My thought was to make side benches around both sides that could work as a walk around too. Also I'm going to put a full floor in it. The floor supports are shaped in a small v so I was thinking about running 2x2x1/4 angle on the floor supports and putting a brace in the center where there'd be about a 2" gap. Gluing and riveting the floor down with structural glue and structural rivets.

The front deck is crap. But I don't know how to take it out and how to tie into the sides for a heavier duty front deck. Also if you go a foot behind the front deck the gunnels have a 1/4" flex. It has 24" sides and I've seen boats with higher supports up the sides. I assume that is to take the flex out of the gunnels.

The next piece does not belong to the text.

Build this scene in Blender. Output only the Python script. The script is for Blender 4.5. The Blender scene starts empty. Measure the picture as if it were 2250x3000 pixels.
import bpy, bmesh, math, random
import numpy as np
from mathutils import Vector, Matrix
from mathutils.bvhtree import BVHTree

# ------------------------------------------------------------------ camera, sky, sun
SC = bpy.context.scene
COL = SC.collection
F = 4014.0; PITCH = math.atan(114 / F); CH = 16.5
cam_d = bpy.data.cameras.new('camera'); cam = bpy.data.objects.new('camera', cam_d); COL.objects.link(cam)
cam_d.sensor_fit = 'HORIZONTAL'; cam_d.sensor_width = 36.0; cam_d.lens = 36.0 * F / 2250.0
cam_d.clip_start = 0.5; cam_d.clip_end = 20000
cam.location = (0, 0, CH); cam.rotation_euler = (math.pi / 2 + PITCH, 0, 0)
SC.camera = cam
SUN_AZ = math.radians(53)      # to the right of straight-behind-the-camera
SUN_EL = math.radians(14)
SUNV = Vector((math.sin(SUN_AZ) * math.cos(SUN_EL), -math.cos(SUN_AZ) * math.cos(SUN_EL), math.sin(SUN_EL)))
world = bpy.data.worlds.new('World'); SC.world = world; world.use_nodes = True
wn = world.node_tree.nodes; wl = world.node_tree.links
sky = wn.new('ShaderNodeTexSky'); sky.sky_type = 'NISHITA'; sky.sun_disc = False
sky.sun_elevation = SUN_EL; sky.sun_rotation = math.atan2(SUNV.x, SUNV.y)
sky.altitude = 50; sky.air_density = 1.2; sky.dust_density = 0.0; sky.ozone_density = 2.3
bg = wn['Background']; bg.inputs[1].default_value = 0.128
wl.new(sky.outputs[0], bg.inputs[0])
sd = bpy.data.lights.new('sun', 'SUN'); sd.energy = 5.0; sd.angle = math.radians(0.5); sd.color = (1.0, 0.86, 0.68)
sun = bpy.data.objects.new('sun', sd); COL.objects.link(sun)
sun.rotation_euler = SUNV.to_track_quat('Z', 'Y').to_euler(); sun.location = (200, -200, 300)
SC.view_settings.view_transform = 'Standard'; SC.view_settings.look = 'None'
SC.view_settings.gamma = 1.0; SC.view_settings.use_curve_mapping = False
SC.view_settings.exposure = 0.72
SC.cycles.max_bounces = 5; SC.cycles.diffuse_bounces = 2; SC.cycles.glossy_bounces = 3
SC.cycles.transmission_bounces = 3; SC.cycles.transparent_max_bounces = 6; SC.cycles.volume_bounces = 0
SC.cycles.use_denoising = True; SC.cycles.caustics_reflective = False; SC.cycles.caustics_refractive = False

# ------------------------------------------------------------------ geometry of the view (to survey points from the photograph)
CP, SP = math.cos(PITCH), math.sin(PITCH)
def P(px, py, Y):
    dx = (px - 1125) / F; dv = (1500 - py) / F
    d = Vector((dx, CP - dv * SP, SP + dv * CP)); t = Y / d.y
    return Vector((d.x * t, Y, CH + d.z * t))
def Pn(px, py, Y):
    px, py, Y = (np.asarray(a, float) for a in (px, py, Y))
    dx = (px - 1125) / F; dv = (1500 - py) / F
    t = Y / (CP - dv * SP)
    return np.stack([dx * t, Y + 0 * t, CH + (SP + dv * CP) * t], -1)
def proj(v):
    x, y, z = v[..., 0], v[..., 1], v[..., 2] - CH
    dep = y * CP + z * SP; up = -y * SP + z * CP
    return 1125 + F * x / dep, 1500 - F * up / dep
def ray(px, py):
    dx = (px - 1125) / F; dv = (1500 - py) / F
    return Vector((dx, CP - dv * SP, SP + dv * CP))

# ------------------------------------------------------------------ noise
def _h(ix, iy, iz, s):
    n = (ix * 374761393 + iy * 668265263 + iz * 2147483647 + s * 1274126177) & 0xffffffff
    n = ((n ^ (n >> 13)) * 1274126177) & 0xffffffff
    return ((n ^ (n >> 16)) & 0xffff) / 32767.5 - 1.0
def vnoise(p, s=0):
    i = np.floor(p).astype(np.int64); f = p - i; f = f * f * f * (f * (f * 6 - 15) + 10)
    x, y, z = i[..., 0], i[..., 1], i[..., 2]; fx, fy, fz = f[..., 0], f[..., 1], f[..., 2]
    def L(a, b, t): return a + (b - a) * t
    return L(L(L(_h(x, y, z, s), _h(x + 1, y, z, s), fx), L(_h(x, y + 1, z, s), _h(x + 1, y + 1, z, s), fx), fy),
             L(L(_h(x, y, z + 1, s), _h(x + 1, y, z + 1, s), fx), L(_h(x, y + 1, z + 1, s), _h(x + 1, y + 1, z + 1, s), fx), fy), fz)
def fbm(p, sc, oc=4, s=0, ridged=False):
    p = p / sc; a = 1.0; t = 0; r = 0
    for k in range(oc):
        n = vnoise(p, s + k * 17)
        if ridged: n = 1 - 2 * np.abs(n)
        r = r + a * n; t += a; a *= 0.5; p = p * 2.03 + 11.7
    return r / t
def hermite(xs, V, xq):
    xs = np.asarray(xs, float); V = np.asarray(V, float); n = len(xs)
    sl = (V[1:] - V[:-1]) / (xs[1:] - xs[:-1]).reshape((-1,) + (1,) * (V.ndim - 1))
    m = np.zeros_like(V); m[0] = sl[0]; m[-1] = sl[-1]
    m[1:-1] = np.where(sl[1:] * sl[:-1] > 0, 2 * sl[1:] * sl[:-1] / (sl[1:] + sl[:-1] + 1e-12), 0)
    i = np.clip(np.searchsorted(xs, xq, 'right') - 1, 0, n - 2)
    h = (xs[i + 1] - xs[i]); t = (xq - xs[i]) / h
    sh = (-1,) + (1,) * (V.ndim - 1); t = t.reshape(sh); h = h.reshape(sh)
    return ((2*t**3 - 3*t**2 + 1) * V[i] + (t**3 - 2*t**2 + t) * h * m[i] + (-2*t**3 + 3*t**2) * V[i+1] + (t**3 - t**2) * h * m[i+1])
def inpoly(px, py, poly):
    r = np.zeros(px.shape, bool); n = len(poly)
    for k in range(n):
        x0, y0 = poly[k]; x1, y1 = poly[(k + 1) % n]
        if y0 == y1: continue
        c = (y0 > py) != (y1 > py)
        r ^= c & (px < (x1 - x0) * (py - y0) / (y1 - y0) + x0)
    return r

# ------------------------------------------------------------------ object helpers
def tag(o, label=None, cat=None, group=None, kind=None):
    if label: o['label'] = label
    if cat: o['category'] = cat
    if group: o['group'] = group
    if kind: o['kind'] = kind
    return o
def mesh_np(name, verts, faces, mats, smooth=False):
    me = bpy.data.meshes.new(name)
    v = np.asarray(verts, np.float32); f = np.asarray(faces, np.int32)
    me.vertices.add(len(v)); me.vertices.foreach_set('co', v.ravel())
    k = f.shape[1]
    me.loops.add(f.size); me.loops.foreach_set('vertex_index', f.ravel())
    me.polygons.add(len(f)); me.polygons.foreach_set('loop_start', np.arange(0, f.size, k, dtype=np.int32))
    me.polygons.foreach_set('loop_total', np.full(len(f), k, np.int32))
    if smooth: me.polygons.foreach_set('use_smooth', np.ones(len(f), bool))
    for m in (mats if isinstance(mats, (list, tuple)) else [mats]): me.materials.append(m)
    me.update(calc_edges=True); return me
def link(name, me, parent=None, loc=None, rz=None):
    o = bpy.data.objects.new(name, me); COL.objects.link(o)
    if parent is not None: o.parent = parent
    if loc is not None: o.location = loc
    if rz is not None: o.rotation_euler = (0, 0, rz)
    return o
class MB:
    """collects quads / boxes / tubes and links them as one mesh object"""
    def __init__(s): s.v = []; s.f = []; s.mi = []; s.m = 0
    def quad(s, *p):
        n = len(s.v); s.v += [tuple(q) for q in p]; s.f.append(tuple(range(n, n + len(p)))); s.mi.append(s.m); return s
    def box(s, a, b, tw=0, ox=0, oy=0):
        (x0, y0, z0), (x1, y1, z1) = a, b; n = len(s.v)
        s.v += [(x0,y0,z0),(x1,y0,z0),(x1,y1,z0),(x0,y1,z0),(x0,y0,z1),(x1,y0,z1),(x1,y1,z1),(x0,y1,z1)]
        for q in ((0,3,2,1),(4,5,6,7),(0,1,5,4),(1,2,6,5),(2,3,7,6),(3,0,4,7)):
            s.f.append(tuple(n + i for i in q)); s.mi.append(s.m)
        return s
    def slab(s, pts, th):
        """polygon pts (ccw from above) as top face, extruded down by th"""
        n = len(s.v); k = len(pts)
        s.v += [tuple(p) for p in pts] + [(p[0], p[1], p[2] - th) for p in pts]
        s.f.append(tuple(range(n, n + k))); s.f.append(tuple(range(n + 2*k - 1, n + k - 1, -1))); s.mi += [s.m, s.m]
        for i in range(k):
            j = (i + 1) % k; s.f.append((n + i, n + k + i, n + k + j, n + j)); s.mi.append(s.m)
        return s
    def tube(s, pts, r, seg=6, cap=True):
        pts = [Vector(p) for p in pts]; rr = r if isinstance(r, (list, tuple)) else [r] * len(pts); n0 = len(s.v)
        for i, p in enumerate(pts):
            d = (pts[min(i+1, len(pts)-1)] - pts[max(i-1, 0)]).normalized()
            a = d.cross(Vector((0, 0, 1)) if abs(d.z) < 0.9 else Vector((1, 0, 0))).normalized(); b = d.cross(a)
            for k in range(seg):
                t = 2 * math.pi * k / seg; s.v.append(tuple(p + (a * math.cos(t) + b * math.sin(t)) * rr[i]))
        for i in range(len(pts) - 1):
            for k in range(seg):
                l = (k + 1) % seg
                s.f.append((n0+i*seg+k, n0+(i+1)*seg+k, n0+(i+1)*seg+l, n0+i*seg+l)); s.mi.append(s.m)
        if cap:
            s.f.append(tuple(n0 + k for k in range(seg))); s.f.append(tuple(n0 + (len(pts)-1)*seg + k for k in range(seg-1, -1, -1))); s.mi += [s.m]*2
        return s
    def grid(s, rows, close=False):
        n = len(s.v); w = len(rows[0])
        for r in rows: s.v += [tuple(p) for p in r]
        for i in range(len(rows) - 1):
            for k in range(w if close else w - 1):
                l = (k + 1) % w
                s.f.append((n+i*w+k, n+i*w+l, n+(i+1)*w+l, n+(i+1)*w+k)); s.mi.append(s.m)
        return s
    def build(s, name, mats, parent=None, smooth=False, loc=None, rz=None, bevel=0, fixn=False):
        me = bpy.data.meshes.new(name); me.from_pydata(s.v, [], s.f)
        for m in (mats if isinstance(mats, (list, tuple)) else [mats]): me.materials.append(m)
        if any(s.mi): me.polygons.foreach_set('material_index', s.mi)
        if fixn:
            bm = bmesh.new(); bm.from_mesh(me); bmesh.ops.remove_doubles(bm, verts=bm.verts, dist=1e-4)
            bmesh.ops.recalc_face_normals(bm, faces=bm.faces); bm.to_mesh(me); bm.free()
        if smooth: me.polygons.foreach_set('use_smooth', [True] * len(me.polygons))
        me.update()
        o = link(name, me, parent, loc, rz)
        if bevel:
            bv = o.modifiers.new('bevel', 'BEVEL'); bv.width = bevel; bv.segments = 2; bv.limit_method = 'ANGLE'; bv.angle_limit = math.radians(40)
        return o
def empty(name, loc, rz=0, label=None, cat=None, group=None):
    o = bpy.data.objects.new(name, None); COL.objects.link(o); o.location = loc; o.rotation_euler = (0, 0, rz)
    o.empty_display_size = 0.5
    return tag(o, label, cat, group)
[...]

My concern is that if I build a deck and lay it on the gunnels it will possibly stress Crack the sides. Let me know what you guys think besides "scrap it" or "buy new"
Thanks! Here's the pics
 
#7 · (Edited)
It looks to me like a bench seat has already been removed. In your last pic you'll see there are three ribs that are much larger than the one that follows them. A bench seat was in this spot and that's why you can twist it. If you do what you're suggesting in your post you shouldn't have a problem with flexing. The transom has been hacked. You'll need to address this first. The wood has been removed and just that one piece of metal (aluminum?) that runs across the transom is supposed to support an outboard? I don't think so. That's trouble looking for a place to happen.
 
#9 ·
Yeah eshaw you are right. The rear bench was cut out and 2 1x2x1/8" tubes were welded to the side horizontaly and that 1/8" plate welded on top of that.

Transom wood is still in but is surrounded by aluminum so it appears that it's 1 piece of aluminum but it's actually 2 with the wood in the middle. But I agree with you, the transom is shot and dangerous!

Thanks garp! I hope to see you on the water one day to get my $100! If the offer still stands...
 
#10 · (Edited)
Offer will likely stand, will start it up beginning of this year, fired the boat up Christmas Day water pump peeing and troller batteries on charge,been using the gennie with work,and lights are all working, looking forward to spring and plan start chasing snakeheads come March
 
#20 ·
Watch how you end your welds. Looks like some pretty good crater cracks there. That = a leak if it's on your hull. If you run back into your weld a little and bring your tip out of it a bit before you kill the juice, it'll help things along a little. A TIG unit would be way more easier on that transom patch job!:D You'll be a pro in no time.
 
#32 ·
Since you asked........I'd fix the transom, brace things up a little where the seat used to be, put a light weight flush deck up front, use it for a while and save that piece of 3/16 for a little heavier duty project. This won't be your last boat, I promise. :hb:

Edit: Welding that 3/16, or even 1/8 for that matter, to that hull is going to be a challenge with a MIG.